Information provided:
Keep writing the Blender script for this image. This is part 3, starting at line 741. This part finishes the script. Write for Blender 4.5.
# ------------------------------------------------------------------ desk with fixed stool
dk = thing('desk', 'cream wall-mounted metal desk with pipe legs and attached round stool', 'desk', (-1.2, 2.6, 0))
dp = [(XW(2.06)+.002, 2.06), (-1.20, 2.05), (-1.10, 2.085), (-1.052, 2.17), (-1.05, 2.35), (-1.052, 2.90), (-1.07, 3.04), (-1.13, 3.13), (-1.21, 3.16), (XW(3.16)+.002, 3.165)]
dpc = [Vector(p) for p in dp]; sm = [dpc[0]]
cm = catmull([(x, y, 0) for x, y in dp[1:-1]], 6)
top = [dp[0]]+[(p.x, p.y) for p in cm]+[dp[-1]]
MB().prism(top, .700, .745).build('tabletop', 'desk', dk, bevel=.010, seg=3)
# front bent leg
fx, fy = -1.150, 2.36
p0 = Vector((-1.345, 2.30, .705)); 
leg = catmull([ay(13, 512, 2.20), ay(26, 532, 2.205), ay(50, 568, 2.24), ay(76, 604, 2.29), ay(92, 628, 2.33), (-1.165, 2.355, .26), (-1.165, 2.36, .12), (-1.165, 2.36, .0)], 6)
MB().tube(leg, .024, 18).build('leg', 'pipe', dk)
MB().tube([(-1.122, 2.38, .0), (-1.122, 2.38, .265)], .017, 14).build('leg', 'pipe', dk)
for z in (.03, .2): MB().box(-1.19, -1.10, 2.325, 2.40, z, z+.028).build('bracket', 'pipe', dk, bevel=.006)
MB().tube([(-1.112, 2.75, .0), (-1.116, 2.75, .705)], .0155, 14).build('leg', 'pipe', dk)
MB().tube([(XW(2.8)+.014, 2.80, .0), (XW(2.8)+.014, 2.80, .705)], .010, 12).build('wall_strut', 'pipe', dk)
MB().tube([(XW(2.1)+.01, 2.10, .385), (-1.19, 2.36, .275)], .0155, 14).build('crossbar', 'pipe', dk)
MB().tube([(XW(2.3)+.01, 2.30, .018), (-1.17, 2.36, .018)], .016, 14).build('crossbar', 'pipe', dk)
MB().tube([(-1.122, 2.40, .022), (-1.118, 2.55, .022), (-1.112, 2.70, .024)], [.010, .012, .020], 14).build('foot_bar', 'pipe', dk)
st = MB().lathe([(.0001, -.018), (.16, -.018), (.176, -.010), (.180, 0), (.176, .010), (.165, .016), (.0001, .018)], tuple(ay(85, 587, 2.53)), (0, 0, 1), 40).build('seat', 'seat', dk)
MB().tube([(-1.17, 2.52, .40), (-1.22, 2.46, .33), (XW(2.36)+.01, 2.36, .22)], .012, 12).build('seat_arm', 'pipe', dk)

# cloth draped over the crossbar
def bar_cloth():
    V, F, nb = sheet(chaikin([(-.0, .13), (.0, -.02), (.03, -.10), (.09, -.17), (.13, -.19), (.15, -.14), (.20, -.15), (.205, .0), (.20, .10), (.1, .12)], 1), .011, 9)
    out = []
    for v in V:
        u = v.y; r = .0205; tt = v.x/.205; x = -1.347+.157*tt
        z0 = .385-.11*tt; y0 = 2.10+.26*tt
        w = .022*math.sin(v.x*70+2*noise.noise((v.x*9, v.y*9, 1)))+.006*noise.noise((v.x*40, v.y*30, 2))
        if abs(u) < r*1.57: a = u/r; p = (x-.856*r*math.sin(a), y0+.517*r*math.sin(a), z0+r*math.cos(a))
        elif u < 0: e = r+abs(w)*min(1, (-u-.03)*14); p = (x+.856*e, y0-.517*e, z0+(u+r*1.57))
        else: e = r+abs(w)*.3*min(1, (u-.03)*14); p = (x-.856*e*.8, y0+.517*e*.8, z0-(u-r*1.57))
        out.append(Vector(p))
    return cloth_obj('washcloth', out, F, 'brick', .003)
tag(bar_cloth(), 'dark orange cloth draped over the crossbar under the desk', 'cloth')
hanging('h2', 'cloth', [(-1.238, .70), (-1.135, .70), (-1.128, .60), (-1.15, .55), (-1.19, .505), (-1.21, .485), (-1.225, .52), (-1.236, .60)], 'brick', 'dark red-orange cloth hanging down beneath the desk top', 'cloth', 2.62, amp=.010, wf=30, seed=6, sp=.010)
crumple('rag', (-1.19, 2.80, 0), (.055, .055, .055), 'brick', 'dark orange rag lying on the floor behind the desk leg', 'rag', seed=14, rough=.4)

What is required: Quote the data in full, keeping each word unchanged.

Answer below:
Keep writing the Blender script for this image. This is part 3, starting at line 741. This part finishes the script. Write for Blender 4.5.
# ------------------------------------------------------------------ desk with fixed stool
dk = thing('desk', 'cream wall-mounted metal desk with pipe legs and attached round stool', 'desk', (-1.2, 2.6, 0))
dp = [(XW(2.06)+.002, 2.06), (-1.20, 2.05), (-1.10, 2.085), (-1.052, 2.17), (-1.05, 2.35), (-1.052, 2.90), (-1.07, 3.04), (-1.13, 3.13), (-1.21, 3.16), (XW(3.16)+.002, 3.165)]
dpc = [Vector(p) for p in dp]; sm = [dpc[0]]
cm = catmull([(x, y, 0) for x, y in dp[1:-1]], 6)
top = [dp[0]]+[(p.x, p.y) for p in cm]+[dp[-1]]
MB().prism(top, .700, .745).build('tabletop', 'desk', dk, bevel=.010, seg=3)
# front bent leg
fx, fy = -1.150, 2.36
p0 = Vector((-1.345, 2.30, .705)); 
leg = catmull([ay(13, 512, 2.20), ay(26, 532, 2.205), ay(50, 568, 2.24), ay(76, 604, 2.29), ay(92, 628, 2.33), (-1.165, 2.355, .26), (-1.165, 2.36, .12), (-1.165, 2.36, .0)], 6)
MB().tube(leg, .024, 18).build('leg', 'pipe', dk)
MB().tube([(-1.122, 2.38, .0), (-1.122, 2.38, .265)], .017, 14).build('leg', 'pipe', dk)
for z in (.03, .2): MB().box(-1.19, -1.10, 2.325, 2.40, z, z+.028).build('bracket', 'pipe', dk, bevel=.006)
MB().tube([(-1.112, 2.75, .0), (-1.116, 2.75, .705)], .0155, 14).build('leg', 'pipe', dk)
MB().tube([(XW(2.8)+.014, 2.80, .0), (XW(2.8)+.014, 2.80, .705)], .010, 12).build('wall_strut', 'pipe', dk)
MB().tube([(XW(2.1)+.01, 2.10, .385), (-1.19, 2.36, .275)], .0155, 14).build('crossbar', 'pipe', dk)
MB().tube([(XW(2.3)+.01, 2.30, .018), (-1.17, 2.36, .018)], .016, 14).build('crossbar', 'pipe', dk)
MB().tube([(-1.122, 2.40, .022), (-1.118, 2.55, .022), (-1.112, 2.70, .024)], [.010, .012, .020], 14).build('foot_bar', 'pipe', dk)
st = MB().lathe([(.0001, -.018), (.16, -.018), (.176, -.010), (.180, 0), (.176, .010), (.165, .016), (.0001, .018)], tuple(ay(85, 587, 2.53)), (0, 0, 1), 40).build('seat', 'seat', dk)
MB().tube([(-1.17, 2.52, .40), (-1.22, 2.46, .33), (XW(2.36)+.01, 2.36, .22)], .012, 12).build('seat_arm', 'pipe', dk)

# cloth draped over the crossbar
def bar_cloth():
    V, F, nb = sheet(chaikin([(-.0, .13), (.0, -.02), (.03, -.10), (.09, -.17), (.13, -.19), (.15, -.14), (.20, -.15), (.205, .0), (.20, .10), (.1, .12)], 1), .011, 9)
    out = []
    for v in V:
        u = v.y; r = .0205; tt = v.x/.205; x = -1.347+.157*tt
        z0 = .385-.11*tt; y0 = 2.10+.26*tt
        w = .022*math.sin(v.x*70+2*noise.noise((v.x*9, v.y*9, 1)))+.006*noise.noise((v.x*40, v.y*30, 2))
        if abs(u) < r*1.57: a = u/r; p = (x-.856*r*math.sin(a), y0+.517*r*math.sin(a), z0+r*math.cos(a))
        elif u < 0: e = r+abs(w)*min(1, (-u-.03)*14); p = (x+.856*e, y0-.517*e, z0+(u+r*1.57))
        else: e = r+abs(w)*.3*min(1, (u-.03)*14); p = (x-.856*e*.8, y0+.517*e*.8, z0-(u-r*1.57))
        out.append(Vector(p))
    return cloth_obj('washcloth', out, F, 'brick', .003)
tag(bar_cloth(), 'dark orange cloth draped over the crossbar under the desk', 'cloth')
hanging('h2', 'cloth', [(-1.238, .70), (-1.135, .70), (-1.128, .60), (-1.15, .55), (-1.19, .505), (-1.21, .485), (-1.225, .52), (-1.236, .60)], 'brick', 'dark red-orange cloth hanging down beneath the desk top', 'cloth', 2.62, amp=.010, wf=30, seed=6, sp=.010)
crumple('rag', (-1.19, 2.80, 0), (.055, .055, .055), 'brick', 'dark orange rag lying on the floor behind the desk leg', 'rag', seed=14, rough=.4)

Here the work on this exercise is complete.